C’è una male che affligge coloro che si sono cimentati nella corsa alla leadership del centrodestra. Si chiama sordità selettiva. Costoro sentono solo ciò che gli aggrada sentire e ci costruiscono su spericolate teorie. È accaduto, di recente, con la storiella dell’endorsement che Silvio Berlusconi avrebbe fatto a Matteo Renzi definendolo l’unico leader in circolazione. Lo ha detto, è vero! Ma c’era un altro pezzo del discorso che andava ascoltato. Però i corridori per la palma di capo della coalizione sono partiti in quarta a dirsi sorpresi e disorientati. Se si fossero applicati a riflettere avrebbero scorto il filo di un sottile ragionamento appena sotto la superficie delle parole del vecchio leader. Il senso di quel discorso delineava i contorni di una visione chiara dell’unico modo possibile per tenere in piedi questa nostra democrazia traballante: il bipolarismo dell’alternanza.
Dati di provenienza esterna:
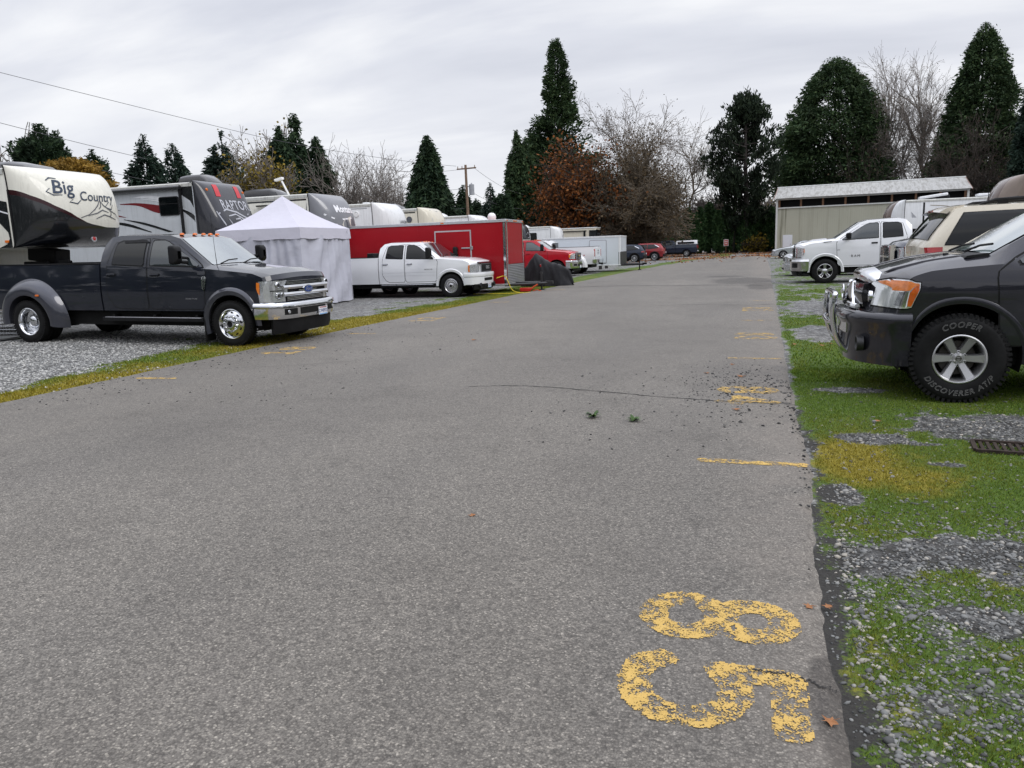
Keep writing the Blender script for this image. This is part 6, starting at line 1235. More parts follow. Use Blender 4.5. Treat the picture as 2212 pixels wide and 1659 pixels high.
def blades(name,x,y,h,w,m,seed,lean=.5):
    n=len(x); r=np.random.default_rng(seed); a=r.uniform(0,2*PI,n); l=h*r.uniform(.1,lean*2,n); z=gz(x,y)-.002; dx,dy=np.cos(a),np.sin(a); wx,wy=-dy*w/2,dx*w/2
    V=np.stack([np.stack([x-wx,y-wy,z],-1),np.stack([x+wx,y+wy,z],-1),np.stack([x+wx*.8+dx*l*.35,y+wy*.8+dy*l*.35,z+h*.6],-1),np.stack([x+dx*l,y+dy*l,z+h],-1)],1).reshape(-1,3)
    return npmesh(name,V,np.arange(4*n).reshape(-1,4),m)
def blade_mat():
    m,nt,p,o=newmat('moss_blade'); gn_=nt.nodes.new('ShaderNodeNewGeometry'); rnd=gn_.outputs['Random Per Island']; a=nt.nodes.new('ShaderNodeAttribute'); a.attribute_name='tint'
    col=mixc(nt,a.outputs['Fac'],ramp(nt,rnd,[(0,(.046,.084,.009)),(.6,(.118,.208,.024)),(1,(.20,.31,.046))]),ramp(nt,rnd,[(0,(.13,.11,.014)),(.6,(.29,.235,.03)),(1,(.42,.34,.055))]))
    nt.links.new(col,p.inputs['Base Color']); setin(p,Roughness=.7); p.inputs['Specular IOR Level'].default_value=.2; t=nt.nodes.new('ShaderNodeBsdfTranslucent'); nt.links.new(col,t.inputs[0]); mx=nt.nodes.new('ShaderNodeMixShader'); mx.inputs[0].default_value=.3; nt.links.new(p.outputs[0],mx.inputs[1]); nt.links.new(t.outputs[0],mx.inputs[2]); nt.links.new(mx.outputs[0],o.inputs[0]); return m
bladem=blade_mat()
def grassify(name,x,y,h0,w,seed,lean=.5):
    r=np.random.default_rng(seed); mm,yl,_,_=masks(x,y); o=blades(name,x,y,h0*r.uniform(.5,1.25,len(x))*np.clip(mm+.25,.4,1),w,bladem,seed,lean); at=o.data.attributes.new('tint','FLOAT','POINT'); at.data.foreach_set('value',np.repeat(np.clip(yl+r.normal(0,.14,len(x)),0,1),4).astype(np.float32)); return tag(o,kind='stuff')
x,y,r=scatter(240000,.3,2.9,2.0,10.,lambda x,y:(x>edge_r(y)+.03)*np.clip((masks(x,y)[0]+.45*(fbm(x*30,y*30,77)-.5)+.25*(fbm(x*6,y*6,78)-.5)-.40)*2.0,0,1)*np.interp(y,[2,4.2,5.2],[.8,.8,1]),72); grassify('grass',x,y,.018,.0040,5)
x,y,r=scatter(60000,.3,4.5,9.,26,lambda x,y:(x>edge_r(y)+.03)*np.clip((masks(x,y)[0]-.45)*2.5,0,1),73); grassify('grass',x,y,.028,.012,6)
x,y,r=scatter(150000,-12.5,-7.3,5.5,34,lambda x,y:(x<edge_l(y)-.01)*np.clip((masks(x,y)[0]+.4*(fbm(x*12,y*12,79)-.5)-.45)*2.5,0,1),74); grassify('grass',x,y,.032,.012,7)
# single fallen leaves and two weeds
leafm=isl_mat('dead_leaf',[(0,(.16,.06,.025)),(.5,(.26,.11,.045)),(1,(.36,.20,.10))],.8)
def leaf(x,y,s,rz,label,pale=False,onroad=True):
    mb=MB(); pts=[]
    for k in range(5):
        a=rad(90+72*k*.9-130); pts+=[(.55*math.cos(a-.35),.55*math.sin(a-.35)),((1. if k in(1,2,3) else .75)*math.cos(a),(1. if k in(1,2,3) else .75)*math.sin(a)),(.5*math.cos(a+.3),.5*math.sin(a+.3))]
    pts+=[(-.05,-.3),(-.04,-.9),(.04,-.9),(.05,-.3)]
    ctr=(0,0,.18); V=[ctr]+[(p[0],p[1],.10+.22*math.sin(3*p[0]+rz)**2+.15*abs(p[1])) for p in pts]; n=len(pts); mb.add(V,[(0,1+i,1+(i+1)%n) for i in range(n)])
    z=roadz(x,y) if onroad else float(gz(x,y))+.015
    o=mb.build('fallen_leaf',leafm,None,smooth=0); o.location=(x,y,z); o.rotation_euler=(0,0,rz); o.scale=(s,s,s*.8); return tag(o,label,'leaf','fallen brown leaves')
leaf(.27,2.44,.035,2.0,'brown fallen leaf on the dark soil beside the number five'); leaf(.26,3.27,.03,1.4,'thin brown leaf at the road edge beside the number eight'); leaf(.335,3.3,.028,.3,'small brown leaf standing at the gravel edge beside the number eight',onroad=False)
leaf(-1.55,4.02,.03,.6,'pale brown leaf alone in the middle of the road'); leaf(-.12,7.25,.05,.2,'orange brown leaf on the road just before the faded 84'); leaf(-.1,9.1,.06,1.2,'brown leaf among the dark stones beyond the 84'); leaf(-.5,9.3,.045,2.2,'brown leaf left of the dark stones'); leaf(-.22,10.0,.04,.9,'pale leaf just before the thin yellow bay line')
leaf(.62,12.1,.06,.4,'pale yellow leaf on the moss beside the road edge',onroad=False); leaf(1.0,12.0,.06,1.4,'brown leaf in the mossy gravel left of the bull bar',onroad=False); leaf(1.12,12.2,.05,2.4,'second brown leaf in the mossy gravel by the bull bar',onroad=False); leaf(1.05,7.0,.035,.8,'brown leaf lying on the gravel patch in the moss',onroad=False); leaf(-4.6,12.4,.06,1.0,'dark curled leaf on the road in front of the dark dually')
weedm=isl_mat('weed_leaf',[(0,(.02,.05,.012)),(1,(.07,.13,.03))],.6)
def weed(x,y,s,label,seed):
    r=random.Random(seed); mb=MB(); root=thing('weed',label,'weed',(x,y,roadz(x,y)),0,'weeds growing through the asphalt')
    for k in range(34):
        a=r.uniform(0,2*PI); L=s*r.uniform(.4,1.); up=r.uniform(.15,.7); w=L*.16; P=[]
        for t in (0,.35,.7,1): d=L*t; P.append((math.cos(a)*d,math.sin(a)*d,.004+L*up*math.sin(t*2.2)))
        wx,wy=-math.sin(a)*w,math.cos(a)*w; V=[]
        for q,kk in zip(P,(.3,1,.8,.05)): V+=[(q[0]-wx*kk,q[1]-wy*kk,q[2]),(q[0]+wx*kk,q[1]+wy*kk,q[2])]
        mb.add(V,[(0,1,3,2),(2,3,5,4),(4,5,7,6)])
    mb.build('leaves',weedm,root,smooth=0)
weed(-1.36,6.72,.085,'small green weed growing in the road, the leafier of the two',1); weed(-.98,6.62,.075,'flat green weed in the road on a dark soil patch',2)
# drain grate in the gravel
t=thing('drain_grate','rusty iron drain grate sunk in the gravel at the right edge','drain grate',(1.9,6.22,float(gz(1.9,6.22))+.012),rad(-8)); mb=MB(); w,d=.62,.30
for s_ in (-1,1): mb.box((0,s_*d/2,0),(w,.03,.03)); mb.box((s_*w/2,0,0),(.03,d-.03,.03))
mb.build('frame',mat('rusty_iron',(.045,.034,.028),.85,.3,var=.4,vs=20),t); mb=MB()
for k in range(12): mb.box((-w/2+.05+k*(w-.1)/11,0,-.004),(.022,d-.03,.02))
mb.build('bar',MATS['rusty_iron'],t); mb=MB(); mb.poly([(-w/2,-d/2,-.01),(w/2,-d/2,-.01),(w/2,d/2,-.01),(-w/2,d/2,-.01)]); mb.build('pit',seam,t,smooth=0)
# ------------------------------------------------------------------ trees
def foliage(name,a,b,c,mixs=.5):
    k=1.55 if c[1]>c[0] and c[0]<.08 else 1.; a,b,c=[tuple(q*k for q in v) for v in (a,b,c)]; return isl_mat(name,[(0,a),(.55,b),(1,c)],.75,(mixs,tuple(q*.35 for q in a),.85),.2,.2)
fdark=foliage('conifer_needles',(.010,.022,.012),(.022,.042,.020),(.042,.068,.030)); fseq=foliage('sequoia_needles',(.014,.030,.012),(.028,.050,.020),(.054,.080,.030),.35); fblue=foliage('fir_needles',(.008,.018,.014),(.018,.034,.024),(.035,.055,.036))
fpine=foliage('pine_needles',(.007,.013,.008),(.016,.026,.014),(.03,.044,.022)); fthuja=foliage('hedge_leaf',(.020,.048,.020),(.042,.086,.032),(.075,.13,.045),.8)
forange=foliage('russet_leaf',(.12,.040,.014),(.25,.088,.026),(.36,.145,.042),.3); fbrown=foliage('brown_seed_and_leaf',(.068,.050,.030),(.125,.09,.052),(.185,.13,.068),.4); fyellow=foliage('golden_leaf',(.20,.11,.015),(.32,.19,.03),(.42,.27,.06),.5); folive=foliage('olive_leaf',(.13,.10,.018),(.24,.18,.03),(.36,.26,.04),.5); fveil=foliage('brown_twig_veil',(.05,.036,.027),(.095,.065,.045),(.14,.095,.06),.4)
bark=mat('bark',(.06,.05,.043),.9,var=.4,vs=6,bs=20,bst=.5,bd=.02); barkb=mat('brown_bark',(.135,.112,.085),.9,var=.4,vs=3); barkg=mat('pale_bark',(.19,.168,.15),.9,var=.4,vs=3); barkd=mat('dark_bark',(.03,.026,.024),.9,var=.4,vs=3)
def cards(C,dirs,L,W,r):
    """narrow leaf clump cards at C, long axis dirs, random roll"""
    n=len(C); d=dirs/np.linalg.norm(dirs,axis=1,keepdims=True); q=r.normal(size=(n,3)); s=np.cross(d,q); s/=np.linalg.norm(s,axis=1,keepdims=True)+1e-9
    L=np.broadcast_to(L,(n,))[:,None]; W=np.broadcast_to(W,(n,))[:,None]
    V=np.stack([C-d*L*.5,C+s*W*.5-d*L*.05,C+d*L*.5,C-s*W*.5-d*L*.05],1); return V.reshape(-1,3)
def quads(V): return np.arange(len(V)).reshape(-1,4)
def trunk(root,h,r0,r1,m,pts=None,name='trunk'):
    mb=MB(); P=pts or [(0,0,0),(.02*h*.1,0,h*.4),(0,.01*h,h)]; mb.tube(P,list(np.linspace(r0,r1,len(P))),9); return mb.build(name,m,root)
def px_scale(D): return D/ (CF*math.cos(CP))*1.0
def measure(px,py_top,D):
    b=pt(px,600,D); t=pt(px,py_top,D); return b[0],b[1],t[2]
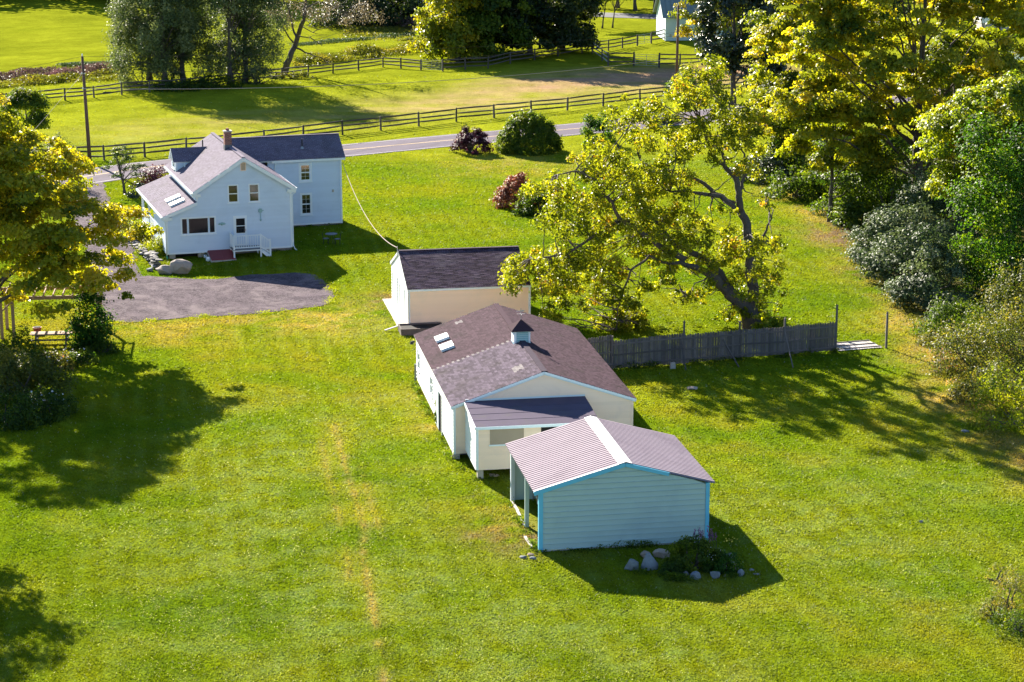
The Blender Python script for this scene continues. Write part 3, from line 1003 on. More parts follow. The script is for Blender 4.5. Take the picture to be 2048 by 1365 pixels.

Ha detto testualmente Berlusconi: “Fuori della politica forse c’è qualcuno che dalla politica è stato sbattuto fuori”. È evidente che si riferiva a se stesso. Ciò vuol dire che dalla cosmogonia berlusconiana non sia stata affatto espunta la dinamica delle due forze, ontologicamente contrapposte, della coppia alternativa destra-sinistra. Onde per cui se Renzi è il campione del suo campo lui, Berlusconi, lo sarebbe a pieno titolo dell’altro se non fosse che un tavolo di bari, truccando le carte della giustizia, non lo avesse messo fuori dal gioco parlamentare. Quindi, calma e gesso! Non c’è nessuna tentazione nazarena alle viste perché nessuno, e Berlusconi più degli altri, potrebbe desiderare il suicidio come atto finale di una storia politica. Ed è la medesima ragione per la quale tutti coloro che ambiscono a raccogliere consensi tra i moderati per portarli, a urne chiuse, alla corte renziana, compiono un madornale errore di valutazione. Gli aspiranti primatisti del salto del fosso dovrebbero porsi una semplice domanda: perché un elettore di destra dovrebbe dare il voto a qualcuno che poi lo porterà in dote a Renzi quando, volendo, potrebbe darlo direttamente all’interessato sottraendolo ai ricatti e alla voracità di infidi alleati? La sola speranza che chiunque sia chiamato a rappresentare la coalizione al fianco del suo padre nobile, che è Berlusconi, possa recuperare i consensi perduti è dire in modo categorico: “Non sto con Renzi ma mi batto per sostituirlo, per via democratica e non giudiziaria, alla guida del Paese”.

La precisazione berlusconiana su chi siano oggi i soli leader in campo è importante anche per un altro motivo. Non si parla di Beppe Grillo e dei suoi. Ciò vuol dire che dalle parti di Arcore si sia pienamente compreso quanto possa essere pericoloso accreditare uno scenario tripolare piuttosto che rafforzare l’idea dell’unica via bipolare. Il Movimento Cinque Stelle deve restare relegato alla condizione disgregante di espressione del malessere. Guai a riconoscergli la dimensione di polo attrattivo di una nuova cultura politica che non ha. E non merita. Soltanto la pusillanimità degli avversari potrebbe conferire ai Cinque Stelle uno spessore ideale che nella realtà non trova spazio oltre l’orizzonte asfittico e demagogico dei “Vaffa…”. Si dirà: sono al 28 per cento dei voti nella media dei sondaggi. E con questo? Anche il “Fronte dell’Uomo Qualunque”, di Guglielmo Giannini nel 1946, con un 5,3 per cento di consensi ottenuti, fece eleggere 30 deputati all’Assemblea Costituente, diventando, all’alba della Repubblica, il quinto partito nazionale.

Cionondimeno, alle elezioni politiche del 1953 dei “qualunquisti” dell’antipolitica di Giannini non vi era più traccia. Grillo e i grillini non sono il mare, sono l’onda che monta, si infrange sulla costa e si ritira. Il problema non sta nella pretesa dei folli di abolire le onde, ma nel buon senso dei saggi di approntare robusti argini perché quando esse si abbattono non facciano danni più del necessario. Berlusconi mostra di averlo compreso. Ma vale altrettanto per gli altri del centrodestra?